• **Task objective**: Look for the string "objects" in the lines and copy each line that has it.
————————
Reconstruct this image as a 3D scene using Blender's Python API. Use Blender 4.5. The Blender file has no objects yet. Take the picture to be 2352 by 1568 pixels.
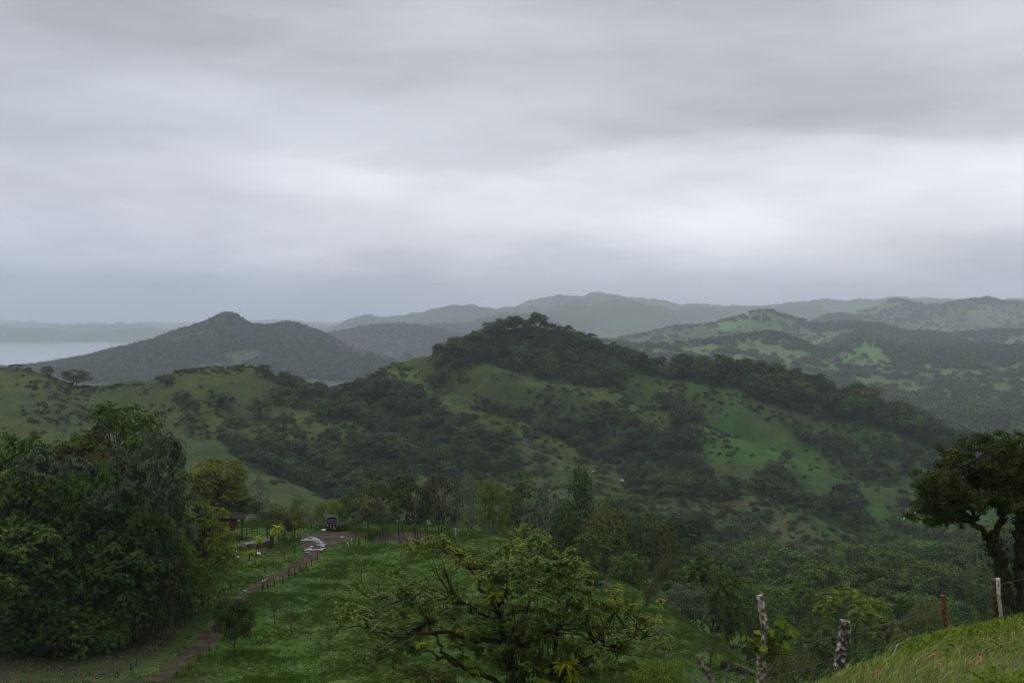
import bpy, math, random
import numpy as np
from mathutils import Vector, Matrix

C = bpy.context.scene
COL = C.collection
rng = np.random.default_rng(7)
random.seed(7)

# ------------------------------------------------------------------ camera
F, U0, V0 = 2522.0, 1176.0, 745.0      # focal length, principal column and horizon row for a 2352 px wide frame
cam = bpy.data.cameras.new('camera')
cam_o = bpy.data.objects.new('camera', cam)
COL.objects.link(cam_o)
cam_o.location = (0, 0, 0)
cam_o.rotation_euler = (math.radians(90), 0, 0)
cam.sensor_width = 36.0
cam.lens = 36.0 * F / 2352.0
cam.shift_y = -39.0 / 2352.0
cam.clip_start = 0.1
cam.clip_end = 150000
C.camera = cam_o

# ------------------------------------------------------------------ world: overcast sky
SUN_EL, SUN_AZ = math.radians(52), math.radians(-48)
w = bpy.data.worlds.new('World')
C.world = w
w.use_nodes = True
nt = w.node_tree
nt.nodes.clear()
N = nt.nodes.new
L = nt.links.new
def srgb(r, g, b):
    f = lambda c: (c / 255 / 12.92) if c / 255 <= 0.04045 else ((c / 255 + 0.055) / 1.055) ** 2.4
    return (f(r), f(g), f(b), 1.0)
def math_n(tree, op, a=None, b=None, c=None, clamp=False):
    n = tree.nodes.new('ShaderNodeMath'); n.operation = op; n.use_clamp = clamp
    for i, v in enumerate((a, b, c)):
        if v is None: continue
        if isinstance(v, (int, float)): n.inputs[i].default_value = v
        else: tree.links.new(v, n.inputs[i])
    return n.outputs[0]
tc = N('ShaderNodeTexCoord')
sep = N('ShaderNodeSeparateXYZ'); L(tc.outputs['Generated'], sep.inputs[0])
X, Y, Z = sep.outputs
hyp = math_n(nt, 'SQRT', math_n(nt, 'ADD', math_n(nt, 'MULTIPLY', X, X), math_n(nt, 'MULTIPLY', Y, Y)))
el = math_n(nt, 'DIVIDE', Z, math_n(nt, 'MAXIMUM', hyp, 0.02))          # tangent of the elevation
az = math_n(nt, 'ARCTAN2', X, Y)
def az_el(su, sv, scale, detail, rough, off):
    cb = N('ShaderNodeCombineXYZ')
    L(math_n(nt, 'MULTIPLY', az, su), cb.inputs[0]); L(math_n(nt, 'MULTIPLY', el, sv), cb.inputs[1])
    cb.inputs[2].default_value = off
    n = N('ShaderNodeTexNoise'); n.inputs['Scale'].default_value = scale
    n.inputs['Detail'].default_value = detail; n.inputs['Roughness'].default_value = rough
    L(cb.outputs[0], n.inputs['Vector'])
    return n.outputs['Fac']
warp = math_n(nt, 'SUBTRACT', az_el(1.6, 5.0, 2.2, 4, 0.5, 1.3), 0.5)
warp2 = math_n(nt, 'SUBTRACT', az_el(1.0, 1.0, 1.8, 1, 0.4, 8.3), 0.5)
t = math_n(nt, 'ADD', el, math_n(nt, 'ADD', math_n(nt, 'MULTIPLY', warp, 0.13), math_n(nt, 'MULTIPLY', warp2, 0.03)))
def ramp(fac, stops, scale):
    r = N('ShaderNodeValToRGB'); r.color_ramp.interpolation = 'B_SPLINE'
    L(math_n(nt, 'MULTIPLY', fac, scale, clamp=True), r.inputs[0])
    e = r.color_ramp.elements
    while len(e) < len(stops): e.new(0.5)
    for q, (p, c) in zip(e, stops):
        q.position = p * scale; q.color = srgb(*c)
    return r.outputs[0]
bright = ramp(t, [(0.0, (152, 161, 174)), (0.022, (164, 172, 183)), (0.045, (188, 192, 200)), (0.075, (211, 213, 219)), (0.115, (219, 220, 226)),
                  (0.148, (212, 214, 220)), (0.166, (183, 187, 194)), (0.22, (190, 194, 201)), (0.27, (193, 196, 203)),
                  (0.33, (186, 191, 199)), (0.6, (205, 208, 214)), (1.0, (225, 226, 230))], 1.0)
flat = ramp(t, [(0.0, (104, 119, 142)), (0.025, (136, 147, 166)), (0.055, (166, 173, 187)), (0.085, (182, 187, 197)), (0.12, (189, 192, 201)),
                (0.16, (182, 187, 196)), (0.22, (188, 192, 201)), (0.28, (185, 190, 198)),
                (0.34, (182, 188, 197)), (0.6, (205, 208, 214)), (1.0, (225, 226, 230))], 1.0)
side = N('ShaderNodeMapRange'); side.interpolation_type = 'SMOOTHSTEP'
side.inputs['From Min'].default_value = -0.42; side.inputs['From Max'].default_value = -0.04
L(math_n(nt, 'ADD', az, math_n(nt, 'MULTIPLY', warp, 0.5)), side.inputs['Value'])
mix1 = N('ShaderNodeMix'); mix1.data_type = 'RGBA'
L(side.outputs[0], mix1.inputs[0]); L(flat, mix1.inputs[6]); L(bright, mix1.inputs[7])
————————
• **Task response**:
Reconstruct this image as a 3D scene using Blender's Python API. Use Blender 4.5. The Blender file has no objects yet. Take the picture to be 2352 by 1568 pixels.
cam_o = bpy.data.objects.new('camera', cam)
COL.objects.link(cam_o)